I spent 30 years making my living in the darkroom. My dark area was 500 Sq feet. I think that there is a place for both. However, I stopped the darkroom work about 6 years ago when I bought the scanning back.I still get to work 4X5 but not the larger gear.
Grant
Re: When will you give up large format and switch completely to digital?
So what is the point on this question?
Re: When will you give up large format and switch completely to digital?
My first real camera was a DSLR. I got interested in film so I got an old 35mm...then a Pentax 67, and finally 4x5.
I don't think I'd shoot film except that it offers some things that I can't get with my D700. One thing is lots of resolution.
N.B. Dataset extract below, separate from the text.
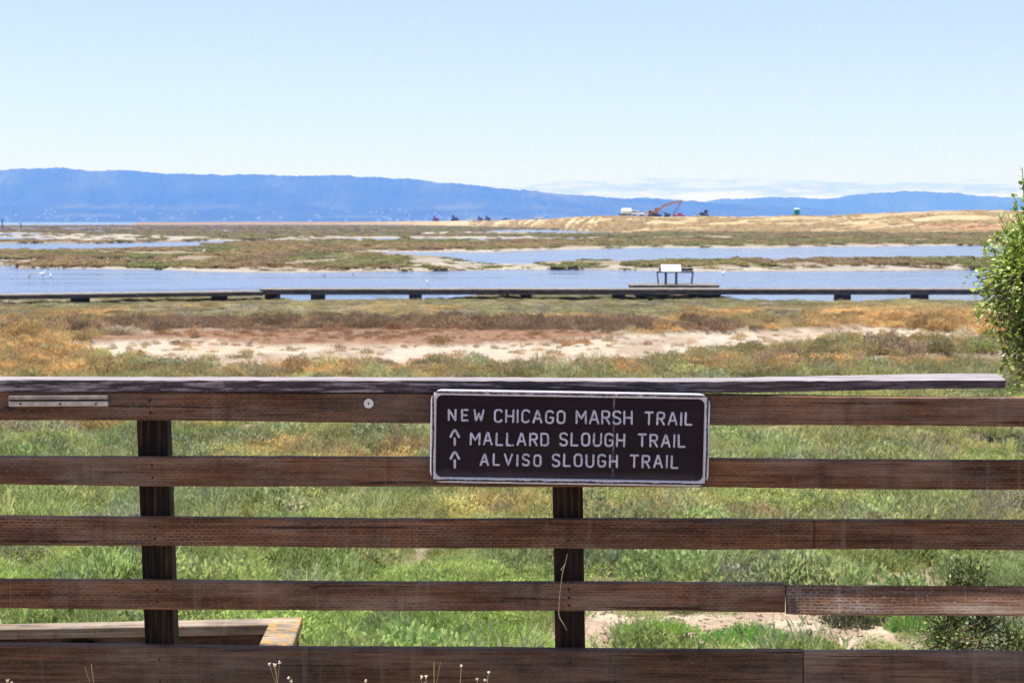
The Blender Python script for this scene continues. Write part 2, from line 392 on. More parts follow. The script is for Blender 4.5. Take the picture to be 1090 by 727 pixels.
def veg_tint(x, y, r):
    """kind of plant growing at a spot: returns colour"""
    u, v = r['u'], r['v']
    a = fbm(x/2.2, y/3.4, 21, 4); b = fbm(x/.9, y/1.4, 41, 3); c = fbm(x/7, y/10, 61, 3)
    near = lerp(np.broadcast_to(GREEN, x.shape+(3,)), YEL, sm(.36, .70, a)*.8)
    near = lerp(near, BRIGHT, sm(585, 650, v)*sm(.3, .55, c)*.85)
    near = lerp(near, GREEN, sm(.6, .75, c)*.35)
    near = lerp(near, BLUEG, sm(.6, .75, b)*.5)
    near = lerp(near, OLIVE, sm(440, 405, v)*.5)
    near = lerp(near, ORANGE, sm(.62, .76, fbm(x/1.7+5, y/2.6, 81, 3))*sm(620, 560, v)*(.3+.35*sm(640, 400, u)))
    near = lerp(near, GREY, sm(.66, .78, fbm(x/1.1+9, y/1.4, 91, 3))*.8)
    mid = lerp(np.broadcast_to(OLIVE, x.shape+(3,)), ORANGE, np.clip(sm(.42, .68, a)*sm(321, 340, v)+sm(338, 348, v)*.35, 0, 1))
    mid = lerp(mid, C(.22, .225, .115), sm(.55, .7, c)*sm(345, 325, v)*.7)
    mid = lerp(mid, GREY, sm(.6, .75, b)*.6)
    mid = lerp(mid, ORANGE, sm(130, 60, u)*sm(346, 365, v)*.8)
    mid = lerp(mid, ORANGE*1.05, sm(820, 900, u)*sm(326, 338, v)*sm(368, 360, v)*.75)
    mid = lerp(mid, C(.38, .32, .15), sm(650, 720, u)*sm(366, 374, v)*(1-sm(.55, .7, a)))
    mid = lerp(mid, BROWN, r['dark']*.85)
    mid = lerp(mid, RUST, r['red']*.8)
    t = lerp(mid, near, sm(392, 425, v))
    fa = fbm(x/18, y/40, 101, 4); fb = fbm(x/6, y/22, 121, 4)
    far = lerp(np.broadcast_to(C(.26, .23, .10), x.shape+(3,)), C(.34, .24, .12), sm(.42, .66, fa))
    far = lerp(far, C(.22, .22, .085), sm(.5, .68, fb))
    far = lerp(far, C(.28, .17, .11), sm(.62, .75, fbm(x/9, y/30, 131, 3))*.7)
    far = far*C(.86, .9, .86); far = lerp(far, C(.23, .18, .10), sm(256, 243, v)*sm(420, 200, u)*.6)
    return lerp(far, t, sm(285, 305, v))

# ground height
def bank(x, y): return 1.42*(1-sm(5.45, 9.5, y+.5*(fbm(x/1.5, y/1.5, 5, 3)-.5)))
def land_z(x, y, r):
    z = .05+.10*fbm(x/2.5, y/2.5, 7, 4)*sm(9, 14, y)+.05*(fbm(x/.5, y/.5, 8, 3)-.5)
    z = z+sm(90, 300, y)*.05*fbm(x/15, y/25, 12, 3)
    z = z-.10*(r['mud'] | r['sand'])
    z = z + bank(x, y)
    return np.where(r['water'], -.45, z)
WZ = -.06

# ---- ground sheet
vrow = np.concatenate([np.linspace(236.3, 250, 120), np.linspace(250.08, 325, 640), np.linspace(325.3, 720, 460), np.geomspace(723, 3600, 120)])
Yr = np.array([on_z(545, v, 0).y for v in vrow])[::-1]
Yr = Yr[(Yr > 1.6) & (Yr < 9000)]
Yr = np.concatenate([[-60, -30, -14, -7, -3, -1, 0, .8], Yr, [9400]])
NC = 520
s_ = np.linspace(-1, 1, NC); s_ = s_*(.55+.45*s_**2)/1.0
half = np.maximum(.47*np.abs(Yr), 0)+np.where(Yr < 30, 9, 14)
X = half[:, None]*s_[None, :]; Yg = np.repeat(Yr[:, None], NC, 1)
R = layout(X, Yg)
Z = land_z(X, Yg, R)
Z[Yr > 1700] = -.45
veg = veg_tint(X, Yg, R)
gcol = veg*.10+.62*C(.30, .235, .17)
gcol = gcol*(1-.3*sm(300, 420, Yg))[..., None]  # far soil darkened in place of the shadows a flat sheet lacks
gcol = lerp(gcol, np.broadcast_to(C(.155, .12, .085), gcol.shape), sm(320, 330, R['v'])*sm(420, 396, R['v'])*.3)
m_ = R['mud'][..., None]; mudv = MUDC*(.75+.5*fbm(X/3, Yg/6, 33, 4)[..., None]); gcol = np.where(m_, mudv, gcol)
sandm = sm(.36, .50, fbm(X/1.0, Yg/2.2, 51, 5))
gcol = np.where(R['red'][..., None], lerp(np.broadcast_to(C(.22, .125, .075), gcol.shape), C(.165, .10, .065), fbm(X/1.2, Yg/2.5, 53, 4)), gcol)
gcol = np.where((R['sand'])[..., None], lerp(lerp(np.broadcast_to(SANDC, gcol.shape), C(.37, .295, .22), sm(.45, .7, fbm(X/1.8, Yg/4, 57, 4))), C(.27, .205, .155), (1-sandm)*.8), gcol)
gcol = np.where(R['dirt'][..., None], lerp(np.broadcast_to(DIRTC*.8, gcol.shape), C(.42, .34, .26), sm(.45, .65, fbm(X/.4, Yg/.4, 59, 4))), gcol)
# mud under water and trail soil where the camera stands
gcol = np.where(R['water'][..., None], C(.13, .11, .085), gcol)
tr = 1-sm(5.2, 6.6, Yg)
gcol = lerp(gcol, np.broadcast_to(C(.34, .27, .2), gcol.shape), tr)

N = NT('marsh_soil'); at = N.n('ShaderNodeAttribute', attribute_name='soil'); c = N.obj()
na = N.noise(c, 2.3, 8, .68); nb = N.noise(c, 24, 5, .65)
col = N.mix(1.0, at.outputs['Color'], N.ramp(na, [(.25, .62), (.5, 1.), (.75, 1.3)]), 'MULTIPLY')
col = N.mix(1.0, col, N.ramp(nb, [(.25, .68), (.5, 1.), (.75, 1.22)]), 'MULTIPLY')
hh = N.math('ADD', N.math('MULTIPLY', na, .7), N.math('MULTIPLY', nb, .3))
N.principled(col, .92, .15, hh, .8, .12)
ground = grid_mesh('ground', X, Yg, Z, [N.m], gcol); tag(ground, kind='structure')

# ---- water sheet
N = NT('marsh_water'); c = N.obj()
w1 = N.noise(N.mapping(c, (1, 1.6, 1)), 2.2, 4, .6); w2 = N.noise(N.mapping(c, (1, 1.8, 1)), .35, 3, .5)
hgt = N.math('ADD', w1, N.math('MULTIPLY', w2, 1.2))
wc = N.ramp(N.noise(N.mapping(c, (1, .35, 1)), .045, 4, .6), [(.35, (.075, .125, .24)), (.65, (.12, .16, .26))])
strk = N.noise(N.mapping(c, (.35, 1.6, 1)), .16, 5, .65)
wc = N.mix(N.ramp(strk, [(.42, 0.), (.6, .4)]), wc, (.16, .17, .25))
p = N.principled(wc, N.ramp(strk, [(.4, .06), (.62, .3)]), .5, hgt, .75, .13)
p.inputs['IOR'].default_value = 1.33
bm = bmesh.new()
for q in [(-8800, -70), (8800, -70), (8800, 14800), (-8800, 14800)]: bm.verts.new((q[0], q[1], WZ))
bm.faces.new(bm.verts[:])
water = build('water', bm, N.m); tag(water, kind='structure')

# ---- hills
def hills(name, prof, D, depth, col, seed):
    us = np.linspace(prof[0][0], prof[-1][0], 1100); tops = np.interp(us, [p[0] for p in prof], [p[1] for p in prof])
    tops = tops+(fbm(us/16, us*0, seed, 5)-.5)*3.6+(fbm(us/3.2, us*0, seed+50, 3)-.5)*1.5
    rows = np.linspace(-1, 1.2, 70)
    U, Rr = np.meshgrid(us, rows)
    crest = CAMZ+(HOR-tops)/F*D
    spur = fbm(U/38+Rr*.6, Rr*1.6, seed+3, 5); sp2 = fbm(U/10-Rr*.8, Rr*3, seed+8, 5)
    prof_ = np.where(Rr < 0, np.clip(1+Rr, 0, 1)**1.15, np.clip(1-Rr**2*.5, 0, 1))
    fall = np.where(Rr < 0, 1-.62*np.clip(-Rr*3, 0, 1)*(1-spur)-.22*np.clip(-Rr*4, 0, 1)*sp2, 1)
    Zz = crest[None, :]*prof_*fall-1.0*(Rr < -.98)
    Yh = D+Rr*depth; Xh = (U-CX)/F*D*(1+Rr*.02)
    o = grid_mesh(name, Xh, Yh, np.maximum(Zz, -.4), [col]); tag(o, kind='structure'); return o, us, crest
N = NT('hill_forest'); c = N.obj()
nn = N.noise(c, .0022, 6, .6)
hc = N.ramp(nn, [(.35, (.006, .014, .011)), (.52, (.018, .03, .02)), (.68, (.07, .072, .05))])  # colour contrast widened so lit and shaded folds show
N.principled(hc, 1.0, .0); HM = N.m
P1 = [(-700, 190), (-300, 184), (-200, 182), (0, 181), (30, 179.5), (75, 180), (100, 183), (130, 182), (160, 184.5), (200, 186), (300, 187), (370, 187.5), (400, 189), (450, 192.5), (500, 197.5), (560, 203), (620, 208), (680, 212), (750, 215), (820, 219), (900, 225), (1000, 233), (1040, 236)]
P2 = [(560, 222), (640, 213), (680, 211), (740, 214.5), (780, 211.5), (830, 210), (880, 211), (905, 208), (960, 203.5), (1000, 206), (1060, 209), (1100, 211), (1300, 214), (1700, 224)]
hill1, hus, hcr = hills('hills', P1, 11000, 1800, HM, 5)
hill2, hus2, hcr2 = hills('hills', P2, 14000, 800, HM, 15)

# pale houses sprinkled over the lower slopes
bm = bmesh.new(); rr = random.Random(3)
for k in range(130):
    u = rr.choice([rr.gauss(60, 45), rr.gauss(190, 40), rr.gauss(420, 40), rr.gauss(460, 60), rr.uniform(0, 700), rr.gauss(800, 30)])
    if u < 740: D, cr, us_, dp = 11000, hcr, hus, 1800
    else: D, cr, us_, dp = 14000, hcr2, hus2, 800
    frac = abs(rr.gauss(.06, .14))
    if u > 740: frac = rr.uniform(.15, .6)
    y = D-dp*(1-frac); x = (u-CX)/F*D
    zt = float(np.interp(u, us_, cr))*frac
    w = rr.uniform(7, 24); hh_ = rr.uniform(3, 7)
    box(bm, (x, y-120, max(zt*.75, 2)+hh_*.5+4), (w, 12, hh_+8))
o = build('distant_houses', bm, flat('pale_house_wall', (.5, .49, .47), .8)); tag(o, kind='stuff')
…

Also, real b&w is different than digital, and the "look" of film is subtley different (as is the DOF). It is also a different experience. Anything I do that is "paid" work is almost universally on digital. Shooting on film is usually an "extra" or "bonus," it's never requested. But I am not a big-time pro.
I don't buy the analogy about analog music tech. What I really am is a recording engineer, not a photographer. I had a love affair with tape and other analog gear but these days NONE of that is used. Tubes (toobz) are just a different kind of amplification, I prefer not to bother. I don't touch tape. The audio fidelity loss with some of these devices are in my opinion detrimental. And frankly, "preferring" old analog audio gear is a placebo affect, nothing more. If anything the "distortion" is not enough to notice or if it is it is an effect used just like reverb or chorus.
Every "digital" system still uses analog components. A microphone is an analog device, period. The difference in photography is that the "end product" (the photo) can still be easily taken on an analog medium, and is presented in an analog way (the print). In comparison, audio nowadays is almost universally consumed digitally (rare vinyl pressings not withstanding, and I guarantee it was still edited digitally).
Re: When will you give up large format and switch completely to digital?
Quote:
Originally Posted by
Corran
I don't buy the analogy about analog music tech....rare vinyl pressings not withstanding, and I guarantee it was still edited digitally.
Horses for courses, as they say... my last vinyl project (last year) was analog everything except for the digital reverbs.
Re: When will you give up large format and switch completely to digital?
I'm not sure how you are proving a point when you still used some digital reverb. I mean, even if it wasn't a lot, you've still ended up using digital in some way.
Your "vinyl project," was this a major release?
Re: When will you give up large format and switch completely to digital?
When digital 4x5 backs get cheaper.
Then i'll give up my film.
Re: When will you give up large format and switch completely to digital?
Never completely, although I'm about 95% digital now(especially since I teach photography which has been 100 % digi for the last 6 or so years), however, it is almost impossible not to use the view camera for landscape and architecture.